Eugène Dabit’s last writings are long studies on El Greco and Velasquez, that I have never read. He was greatly attached to them because he loved Spain and because he loved painting. A painter himself, he spoke of it competently. But he did not overrate himself, as I have said, and I have never known a painter or writer whose modesty was more sincere. Doubtless that is why he had so many friends. His smile was exquisite, reflecting a profound graciousness; a desire, a need to love. His voice was very soft, almost a whisper; in recent times, it was raised only when he spoke of the Popular Front in Spain, whose fate he took very much to heart. Every day he listened anxiously for Jef Last to translate for us the news of the situation as it was given by Pravda. Then our anxiety clashed with his optimism. He would not allow anyone to express the least doubt as to the final success of the government forces. But he doubtless insisted so loudly in order to protest against his own distress.…

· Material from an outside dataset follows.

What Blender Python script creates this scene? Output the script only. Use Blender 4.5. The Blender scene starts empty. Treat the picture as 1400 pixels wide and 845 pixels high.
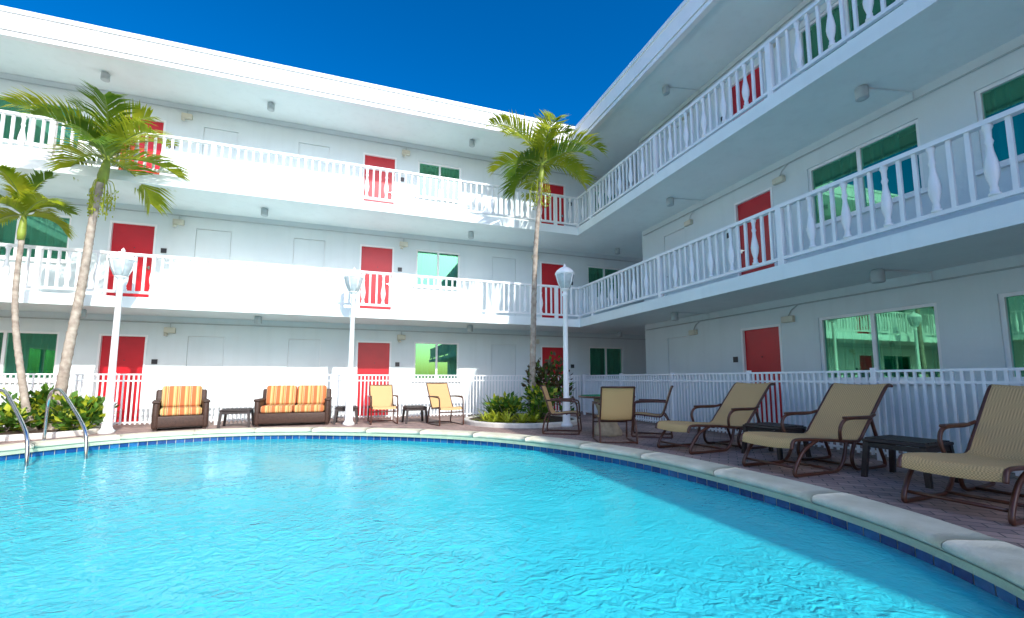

I was going to say he “did not plume himself about anything”; but he did. Being an excellent swimmer, he was somewhat ticklish as to the superiority of his crawl and especially of “brasse coulée.” We were proud of him; but we teased him and amused ourselves by calling to his attention that young Soviet swimmers could, nevertheless, surpass him in speed. He then countered with a smile:

“Perhaps; but as for me, I have style.…”

Louis Guilloux, who teased him affectionately about his plebeian accent, had, from the first days of the trip, invented a byplay to which Dabit lent himself with the greatest good nature. The fun lay in the fact that it was repeated each day. Every day as Dabit thought of his bath, he announced:

“I am going to take my bath, …”

Then Guilloux:

“Why do you say ‘Take a bahth’?”

And Dabit, a little disturbed at first, then entering into the game:

“I did not say ‘bahth.’ I said ‘bath’ (and the a suddenly became light, sharp and flute-like).”

But Guilloux went on:

“How did you say it?”

“I said ‘bath’.”1

Should I excuse myself for such a childish anecdote? It protests in its way against the stiffness of death.

The last time I saw Dabit, it was already from a distance (for we were not allowed to go near him), separated from him by the length of the huge room he occupied at the hotel in Sebastopol where we had put up five days before.

“I understand it’s going a little better,” I said to him. “The fever is down. (They had just taken his temperature. From 40.3 degrees the thermometer had fallen to 38.6 degrees.1 We hoped it was the turning point.)